Isn't that the Saint?

Sep 13, 2009 20:47





How odd. A few years ago, I went on an absolute Charteris binge while I was writing DR HERMES REVIEWS. I searched little local libraries and used book stores within a fifty mile radius and even sent away for several titles from a service. This also happened with Lester Dent, Norvell Page, Sax Rohmer and a few others. When you're immersed in a writer that way, you pick up every little inconsistency and evolution of style. After five years or so, I grew tired of reviewing and the hobby started to become a chore. (At that point, it was obviously time to buy a scanner and start a NEW hobby, I just never learn.)

Where was I going with this? Oh yes. Two days ago, I was skulking around a used book store with some idea of finding Golden Age comic reprints or the like, when I saw a uniform row of Saint hardcovers from the 1940s. Three were titles that I hadn't read, so I pounced on them with lukewarm interest. Maybe I'd get to them. Well, within an hour I was deeply into "The High Fence," read it straight through, ate it up and am ready for more.

This story is from the June 16 1934 issue of THE THRILLER and included in the collection THE SAINT GOES ON. It's classic Charteris. (Maybe not quite his best, as the hero is helped by sheer luck at a crucial moment). Simon Templar is in London still badgering poor old Claud Eustace Teal, added by the lovely and reckless Patricia Holm (yay!) and the dim brutal Hoppy Uniatz (muted yay-sorta). Teal is being further harassed by a new underling, Junior Inspector Pryke, a well-dressed prig who is just insufferable.

The case on hand is the search for the High Fence, who manages to run a successful market in stolen gems while remaining unidentified. As Teal begins to ask questions of a shady sort named Sunny Jim, someone shoots the fellow and gets away. When Teal returns from the brief chase, he finds the body of Sunny Jim is not longer there.

Instead, flippant and infuriating as ever, there sits Simon Templar. And the old game is on again, the Saint and Teal working sort of together and sort of against each other as they both seek the High Fence, while the newbie Pryke has to endure the same insolence that has given Teal acid reflux over the years. Complicating things is that Sunny Jim was not dead, only grazed and spirited away by the Saint.

The sad thing is that within a few pages a little light bulb went "Ding!" over my head and I realized who the High Fence was. This used to happen all the time when reading Ellery Queen and Mike Shayne books and I was nearly always proven wrong. But this time the final unexpected twist didn't pop up in the last few pages. What the heck, was Charteris playing on our expectations and goofing on us by leaving the anwer so obvious? I guess so. (The actual twist is almost as satisfying, as it looks as if the Saint will come out of this adventure without any loot; don't count on it.)
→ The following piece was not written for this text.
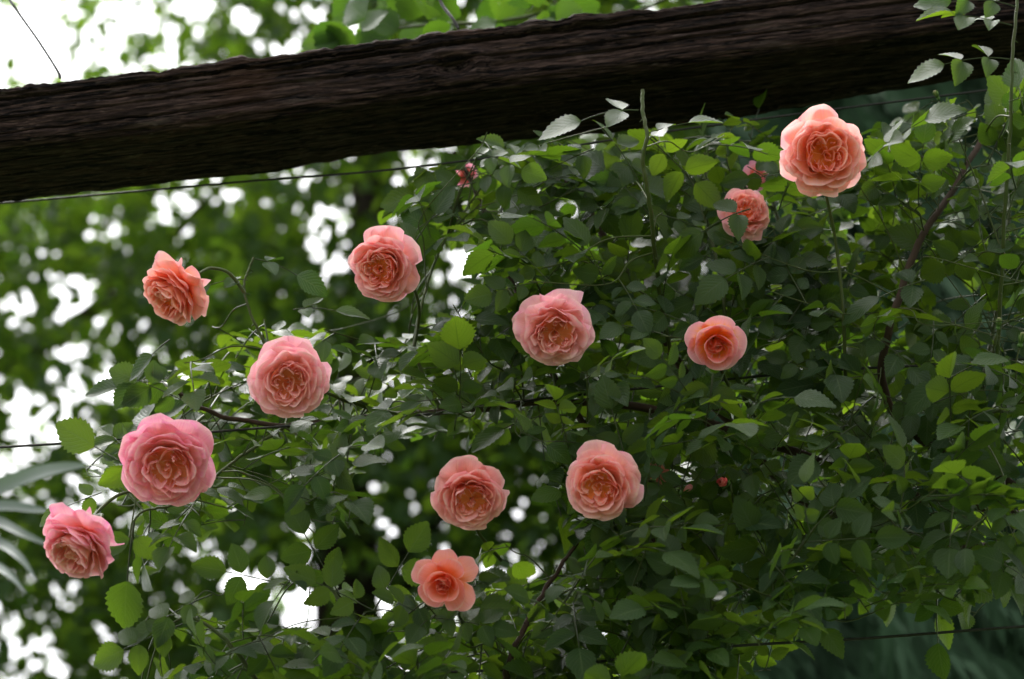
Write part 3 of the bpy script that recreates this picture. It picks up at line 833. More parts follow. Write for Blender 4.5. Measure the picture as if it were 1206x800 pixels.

One highlight of the story is when Simon has been taken by the bad guys and is about to be dumped into the Thames with a heavy weight tied to his feet. And for once, he does not talk his way out of it, into the drink he goes. Leslie Charteris' prose is as cocky and flamboyant as I remember it. If you like terse, blunt sentences in the Hemingway vein, he's not for you. But if you enjoy an author who can digress for a paragraph about how wonderful his stories are (dismissing various cliches even he has grown tired of) and how intelligent his readers must therefore be, you have to chuckle at his brass. Charteris and the Saint obviously had the same attitude toward life. The good news for me is that I now have four more Saint novelettes sitting on the desk before me, and a favorite little literary spark that I had forgotten has flared up again.